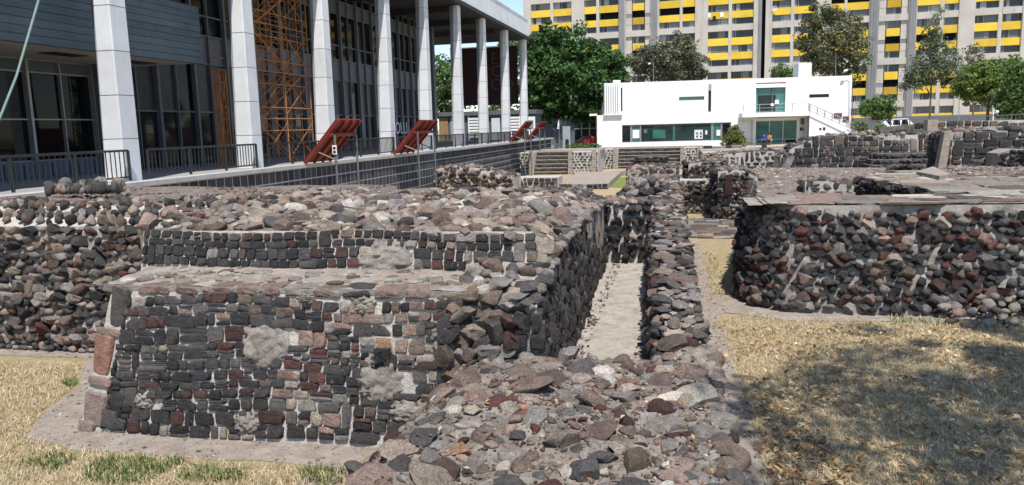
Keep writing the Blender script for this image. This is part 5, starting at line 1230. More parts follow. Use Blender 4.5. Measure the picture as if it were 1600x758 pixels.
def tree(name, label, base, blobs, nclump, nper, leaf, cols, trunk_r, seed, cat='tree', group=None, crad=.13, limbs=8, trunk_h=None, lean=(0, 0)):
    rg = np.random.default_rng(seed); base = np.array(base, float); o = thing(name, label, cat, WORLD, base, group)
    vol = np.array([b[3]*b[4]*b[5] for b in blobs])**.7; vol /= vol.sum(); cs = []; cr = []
    for b, v in zip(blobs, vol):
        k = max(3, int(nclump*v)); d = rg.normal(size=(k, 3)); d /= np.linalg.norm(d, axis=1)[:, None]
        r_ = rg.random(k)**.33; wob = np.array([1+.3*nz(*(q*1.7+seed)) for q in d])
        cs.append(np.array(b[:3])+d*(r_*wob)[:, None]*np.array(b[3:6])); cr += list(crad*2*min(b[3], b[5])*rg.uniform(.6, 1.4, k))
    cs = np.concatenate(cs)+base; V, F, cc = leaves(rg, cs, cr, nper, leaf, cols)
    org = ORG[o.name][1]; me = np_mesh('crown', V-org, F, M['leaf'], cc); c = bpy.data.objects.new('crown', me); COL.objects.link(c); c.parent = o
    top = np.mean([b[:3] for b in blobs], 0)+base; mb = MB(); hh = trunk_h or (top[2]-base[2])*.75
    p0 = base; p2 = base+np.array([lean[0], lean[1], hh]); p1 = (p0+p2)/2+np.array([rg.normal()*.15, rg.normal()*.15, 0])
    mb.path([p0-np.array([0, 0, .2]), p0+np.array([0, 0, .15]), p1, p2], [trunk_r*1.25, trunk_r, trunk_r*.8, trunk_r*.45], 8)
    tr = mb.build('trunk', M['bark'], o, smooth=True)
    mb = MB()
    for q in cs[rg.choice(len(cs), min(limbs, len(cs)), replace=False)]:
        s0 = p0+(p2-p0)*rg.uniform(.5, 1); md = (s0+q)/2+np.array([0, 0, -.08*np.linalg.norm(q-s0)]); mb.path([s0, md, q], [trunk_r*.45, trunk_r*.25, trunk_r*.08], 5)
    mb.build('limb', M['bark'], tr)
    return o
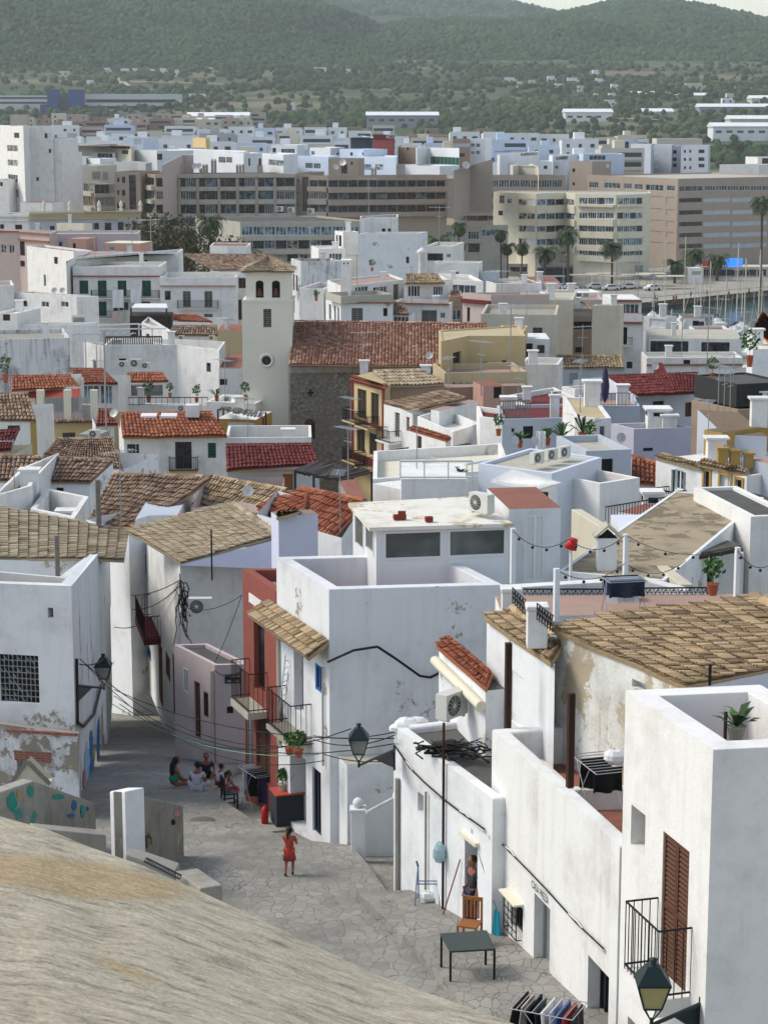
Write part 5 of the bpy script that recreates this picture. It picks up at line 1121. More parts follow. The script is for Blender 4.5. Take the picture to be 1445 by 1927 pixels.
z7.H('maroon_roof_house','white house with a dark maroon flat roof behind the wooden pergola',[(1204,242),(1222,300,128),(1460,330)],mat='white_clean',wins=[(0,1233,358,1256,425,'h'),(1,1395,365,1412,385,'h')],par=.3,roof='maroon')
z7.H('terrace_parapet_house','long white walled terrace with cushions and a glass rail behind the roof room',[(640,640),(1180,600,96),(1390,590)],ref=1,mat='white_clean',par=.5,roof='cream')
z7.H('white_deck','white wooden deck fence in front of the glass railed terrace',[(795,640),(1150,640,88)],mat='white_clean',par=0,roof='white',deep=4,cat='deck')
z7.H('lower_white_block','low white block with vents under the big satellite dish',[(640,665),(800,700,92)],mat='white',par=0,roof='white',deep=4)
h = z6.H('brown_tile_house','low house with mottled brown and orange tiles beside the white metal ladder frame',[(1040,800),(1290,760,92),(1500,800)],mat='pink',par=0,roof=None); z6.R(h,(1045,790),(1330,905),(1560,700),(1150,628),90,1.6,'tile_old',**MK)
h = z7.H('rust_roof_house','low house with a rust-red corrugated clay roof behind the lilac chimney wall',[(10,830),(470,960,80),(560,820)],mat='white_dirty',par=0,roof=None); z7.R(h,(8,800),(400,985),(590,760),(255,690),82,1.6,'tile_orange',w_=.3,l_=.7,k=5)
z7.H('ramp_roof','narrow terracotta coloured ramp roof between the pergola and the white terrace',[(455,650),(520,760,88),(612,750)],mat='concrete',par=0,roof='terrace_red',cat='roof')
# ochre blocks right of the church
z4.H('ochre_roof_room','ochre roof room with a dark door on the ochre terrace house',[(1012,757),(1157,727,163),(1470,727)],ref=1,mat='yellow',wins=[(0,1076,815,1120,912,'dbrown'),(1,1232,868,1266,902,'d'),(1,1343,860,1366,890,'d')],par=.1,roof='ochre',rv=.2,slope=False)
z7.H('ochre_terrace_house','long ochre terrace wall with drain holes and an orange shed below it',[(1030,62),(1480,55,156)],mat='ochre',wins=[(0,x,115,x + 10,123,'h') for x in (1075,1113,1150,1190,1262,1300,1340)],par=.5,roof='terrace_pink',deep=6)
z7.H('orange_shed','small orange plastered shed with a dark doorway',[(1240,135),(1350,132,150)],mat='salmon',wins=[(0,1297,138,1340,200,'h')],par=0,roof='terrace_red',deep=3,cat='shed')
z7.H('brown_wall_house','brown stained wall under the ochre terrace',[(735,175),(1480,130,154.5)],mat='brown_plaster',par=0,roof='terrace_pink',deep=3,slope=True)
# --- left: behind, second line
z3.H('stained_house','white house wall with heavy black rain stains at the left edge',[(-60,752),(378,738,200)],mat='white_stained',wins=[(0,219,856,258,908,'w')],par=.4,roof='concrete',deep=9)
z3.H('pergola_terrace_house','white house with a thin white pergola frame on its roof terrace',[(455,762),(570,787,207),(962,785)],mat='white',par=.9,roof='concrete_pale')
m = MB()
for x,y in ((462,672),(522,690),(755,662),(828,690)): a = P(*z3.p(x,y),208); m.bar(a,(a.x,a.y,a.z - 5),.09,4)
for (a,b) in (((462,672),(755,662)),((522,690),(905,688)),((462,672),(522,690)),((755,662),(828,690))): m.bar(P(*z3.p(*a),208),P(*z3.p(*b),208),.09,4)
tag(m.build('white_pergola','frame_white',org=P(*z3.p(462,700),208)),'thin white bare pergola frame on the white roof terrace','pergola')
h = z3.H('brown_roof_cottage','small white cottage with a brown tiled roof and one wide window left of the tower',[(915,728),(1183,728,226)],mat='white',wins=[(0,1047,764,1125,818,'g')],par=0,roof=None,deep=7); z3.R(h,(912,724),(1185,724),(1180,672),(938,674),225.8,1.6,'tile_mixed',**MK)
h = z3.H('orange_roof_hut','white gable wall with a pale orange tiled roof behind the small cottage',[(940,645),(1155,655,240)],mat='white',par=0,roof=None,deep=6); z3.R(h,(940,640),(1158,655),(1070,615),(945,612),239.8,.8,'tile_orange',**MK)
z3.H('yellow_house','pale yellow house side between the small cottage and the church tower',[(1183,700),(1330,700,222)],mat='yellow',par=0,roof='terrace_red',deep=7)
z3.H('low_red_roofs','low house with pinkish flat tiled roofs beside the tower',[(1190,905),(1310,905,200)],mat='white',wins=[(0,1195,962,1235,995,'h')],par=0,roof='terrace_red',deep=12)
z3.H('long_white_house','long low white house with three small windows and a balustrade corner',[(72,488),(416,515,262),(536,512)],mat='white',wins=[(0,125,536,148,566,'d1'),(0,225,540,266,571,'g'),(0,331,540,372,571,'g')],par=.4,roof='terrace_red')
z3.H('side_white_house','plain bluish white house at the left edge beside the long low one',[(-60,455),(76,452,268)],mat='white',par=.4,roof='terrace_pink',deep=8)
z3.H('red_box_house','small white house with a red-brown framed window at the left edge',[(-20,600),(92,605,235)],mat='white_clean',wins=[(0,15,610,55,645,'dbrown')],par=.3,roof='white',deep=7)
z3.H('low_terrace_house','low white house with a cluttered pale flat roof and a grey shed',[(92,665),(390,668,235),(540,655)],mat='white',par=.3,roof='concrete_pale',wins=[(0,255,690,290,712,'h')])
z3.H('grey_shed','little grey shed door box on the cluttered flat roof',[(398,628),(460,626,240)],mat='concrete',wins=[(0,414,636,448,706,'gr')],par=0,roof='concrete',deep=3,cat='shed')
z3.H('green_door_house','white three-storey house with tall green shuttered doors and long balconies',[(395,350),(868,350,300)],mat='white',wins=[(0,a,426,a + 48,b,'green') for a,b in ((432,499),(532,513),(640,513),(773,513))] + [(0,532,540,580,620,'green'),(0,616,542,641,590,'green'),(0,645,542,700,590,'g'),(0,770,541,816,556,'dbrown')],bal=[(0,500,867,518,478),(0,500,660,626,588)],bands=[(0,399,406,.35,'terrace_red')],par=.4,roof='concrete_pale',deep=10,rv=.2)
z3.H('twin_door_house','white house with two tall brown balcony doors right of the green-shuttered doors',[(869,408),(1283,408,298)],mat='white_clean',wins=[(0,896,482,928,532,'d1'),(0,995,484,1037,572,'wgrey'),(0,1112,484,1155,572,'wgrey'),(0,1110,608,1156,652,'wgrey'),(0,1005,608,1040,640,'wgrey')],bal=[(0,968,1187,576,533)],bands=[(0,452,459,.3,'terrace_pink')],par=.7,roof='concrete_pale',deep=10)
z3.H('narrow_red_shutter_house','narrow white house with closed dark red shutters between the twin doors and the tower',[(1284,378),(1345,378,302)],mat='white_clean',wins=[(0,1297,412,1337,468,'dbrown'),(0,1288,530,1330,640,'dbrown')],par=0,roof='terrace_red',deep=8)
h = z3.H('wide_brown_roof_house','low building with a wide brown hipped roof behind the tower',[(1165,370),(1460,372,318)],mat='white_dirty',par=0,roof=None,deep=9); z3.R(h,(1160,372),(1620,352),(1480,285),(1000,283),317,2.4,'tile_mixed',**MK)
z3.H('white_roof_box','plain white box with a red rim on the wide brown roof',[(1141,236),(1237,238,330),(1348,238)],mat='white_clean',par=.2,roof='terrace_red',cat='roof box')
z3.H('blank_white_house','tall blank white side wall with a rusty top edge at the left',[(145,238),(400,268,322),(500,262)],mat='white_clean',par=.3,roof='terrace_red')
z3.H('upper_white_terraces','white upper terraces with small roof huts above the green-shuttered house',[(360,322),(485,268,318),(968,272)],ref=1,mat='white_clean',par=.3,roof='terrace_pink')
z3.H('salmon_hut','salmon pink hut with a white door on the upper terraces',[(565,212),(760,224,332)],mat='salmon',wins=[(0,594,240,622,264,'g'),(0,688,232,718,272,'w')],par=0,roof='cream',deep=6,cat='roof hut')
z3.H('small_salmon_hut','small orange-pink hut beside the dark chimney on the terraces',[(372,198),(470,200,334)],mat='salmon',wins=[(0,396,224,412,252,'h')],par=0,roof='terrace_pink',deep=5,cat='roof hut')
z3.H('pink_apartment','pale pink apartment house with shuttered windows at the left edge',[(-60,158),(104,160,345),(267,172)],mat='pink',wins=[(0,5,228,36,276,'gc'),(0,49,230,80,279,'gc'),(1,105,212,135,290,'h'),(1,105,318,135,350,'h')],bands=[(0,155,163,.3,'terrace_red'),(1,165,173,.3,'terrace_red'),(1,205,214,.3,'terrace_red')],par=.4,roof='terrace_pink')
z3.H('cream_roof_house','cream and pink stepped house with a plain box in front of the balustraded palace',[(308,112),(455,116,365),(500,116)],mat='cream',par=.2,roof='concrete_pale')
z3.H('pinkish_long_house','long pinkish parapet house in front of the balustraded palace',[(267,172),(750,170,352)],mat='pink_grey',par=.4,roof='concrete_pale',deep=10)
h = z3.H('balustraded_palace','ochre palace with a row of arched windows, statues and a balustraded roof',[(160,92),(768,88,410)],mat='grey_blue',wins=[(0,505,113,538,148,'d1'),(0,570,112,606,155,'d1'),(0,641,108,672,156,'d1'),(0,712,106,741,158,'d1'),(0,272,128,297,150,'d1'),(0,195,130,220,148,'d1')],par=.5,roof='ochre',deep=14,fin=False)
for y0,y1,o in ((48,54,.8),(58,84,.25),(84,92,.7)): h.band(0,z3.p(0,y0)[1],z3.p(0,y1)[1],o,'ochre')
h.finish()
for x in (240,540,765,380,660):
 p = P(*z3.p(x,50),409.4); m = MB(); m.lathe(p,[(.25,0),(.4,.5),(.2,.9),(.45,1.3),(.15,2.0),(0,2.2)],8); m.build('urn','cream',h.root)
h = z3.H('white_arched_palace','white palace wing with rounded arches left of the ochre balustrade',[(-60,70),(160,72,408)],mat='white',wins=[(0,0,120,22,148,'h'),(0,82,122,120,148,'h')],bands=[(0,66,78,.5),(0,95,102,.4)],par=.4,roof='concrete_pale',deep=12)
# canopy terrace
r = thing('canopy_terrace','dark wooden terrace shelter with a white canvas top beside the green doors','shelter',P(*z3.p(820,690),285)); m = MB()
for x in (712,905): a = P(*z3.p(x,572),285); m.bar(a,(a.x,a.y,a.z - 9),.15,4)
a,b = P(*z3.p(705,600),286),P(*z3.p(930,600),286); m.hexa([(a.x,286,a.z - 7),(b.x,286,a.z - 7),(b.x,289,a.z - 7),(a.x,289,a.z - 7)],[(a.x,286,a.z - .5),(b.x,286,a.z - .5),(b.x,289,a.z - .2),(a.x,289,a.z - .2)]); m.build('frame','wood_dark',r); m = MB(); c = [P(*z3.p(x,y),q) for x,y,q in ((715,577,283.5),(912,578,283.5),(905,555,288),(735,555,288))]; m.hexa(c,[q + V((0,0,.1)) for q in c]); m.build('canvas','cloth_white',r)
z3.H('raised_terrace_house','white house block below the canvas shelter with a sloping side wall',[(770,655),(905,690,262),(1040,830)],ref=1,mat='white',par=.4,roof='concrete',slope=False)
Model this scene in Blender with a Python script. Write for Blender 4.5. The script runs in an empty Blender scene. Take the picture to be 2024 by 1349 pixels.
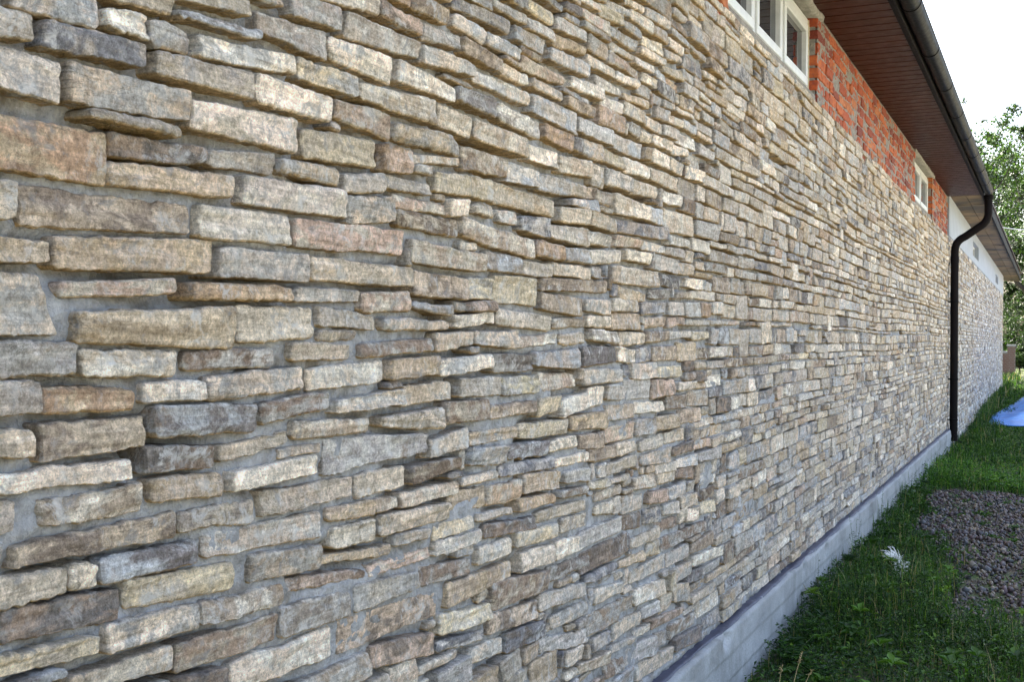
import bpy, math, random
import numpy as np
from mathutils import Matrix, Vector

# ------------------------------------------------------------------ camera, world, sun
SC = bpy.context.scene
COL = SC.collection
DW = 1.25            # camera to wall distance (m)
CZ = 1.53            # camera height
FPX, YAW, PITCH, ROLL = 2272.3, 0.437554, -0.003107, 0.006087
def cam_axes():
    fw = np.array([-math.sin(YAW)*math.cos(PITCH), math.cos(YAW)*math.cos(PITCH), math.sin(PITCH)])
    r = np.array([math.cos(YAW), math.sin(YAW), 0.0]); u = np.cross(r, fw)
    return fw, r*math.cos(ROLL)+u*math.sin(ROLL), -r*math.sin(ROLL)+u*math.cos(ROLL)
FW, RT, UP = cam_axes()
CPOS = np.array([DW, 0.0, CZ])
cd = bpy.data.cameras.new('camera'); cam = bpy.data.objects.new('camera', cd); COL.objects.link(cam)
cd.sensor_width = 24.0; cd.sensor_fit = 'HORIZONTAL'; cd.lens = FPX*24.0/2024.0
cd.clip_start = 0.05; cd.clip_end = 1200.0
cam.matrix_world = Matrix(((RT[0], UP[0], -FW[0], DW), (RT[1], UP[1], -FW[1], 0), (RT[2], UP[2], -FW[2], CZ), (0, 0, 0, 1)))
cd.dof.use_dof = True; cd.dof.focus_distance = 3.6; cd.dof.aperture_fstop = 22.0
SC.camera = cam

SUN_EL = math.radians(52); SUN_DIR = Vector((-0.90, 0.36, 0)).normalized()
sdir = Vector((SUN_DIR.x*math.cos(SUN_EL), SUN_DIR.y*math.cos(SUN_EL), math.sin(SUN_EL)))
w = bpy.data.worlds.new('World'); SC.world = w; w.use_nodes = True
nt = w.node_tree; nt.nodes.clear()
sky = nt.nodes.new('ShaderNodeTexSky'); sky.sky_type = 'NISHITA'; sky.sun_disc = False
sky.sun_elevation = SUN_EL; sky.sun_rotation = math.atan2(SUN_DIR.x, SUN_DIR.y)
sky.air_density = 1.0; sky.dust_density = 6.0; sky.ozone_density = 0.2; sky.altitude = 100
bg = nt.nodes.new('ShaderNodeBackground'); bg.inputs['Strength'].default_value = 0.14
wo = nt.nodes.new('ShaderNodeOutputWorld')
nt.links.new(sky.outputs[0], bg.inputs[0]); nt.links.new(bg.outputs[0], wo.inputs[0])
sd = bpy.data.lights.new('sun', 'SUN'); sd.energy = 5.0; sd.angle = math.radians(0.53); sd.color = (1.0, 0.95, 0.87)
so = bpy.data.objects.new('sun', sd); COL.objects.link(so); so.location = (-10, -5, 20)
so.rotation_euler = sdir.to_track_quat('Z', 'Y').to_euler()
SC.render.engine = 'CYCLES'
vs = SC.view_settings
vs.view_transform = 'Standard'; vs.look = 'None'; vs.gamma = 1.0; vs.use_curve_mapping = False; vs.exposure = 2.82
SC.cycles.max_bounces = 8; SC.cycles.diffuse_bounces = 4

# ------------------------------------------------------------------ image to place
def ray(x, y): return FW + RT*(x-1012)/FPX + UP*(674.5-y)/FPX
def onwall(x, y, n=0.0):
    R = ray(x, y); t = (n-DW)/R[0]; return R[1]*t, CZ+R[2]*t
def onlevel(x, y, z):
    R = ray(x, y); t = (z-CZ)/R[2]; return DW+R[0]*t, R[1]*t
def atdepth(x, y, d): return CPOS + ray(x, y)*d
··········
Aim of the exercise: Beginning at the line above that contains "Model this scene", repeat each line exactly through the one that contains "from mathutils import Matrix, Vector", and leave out the pictures.

Written answer:
Model this scene in Blender with a Python script. Write for Blender 4.5. The script runs in an empty Blender scene. Take the picture to be 2024 by 1349 pixels.
import bpy, math, random
import numpy as np
from mathutils import Matrix, Vector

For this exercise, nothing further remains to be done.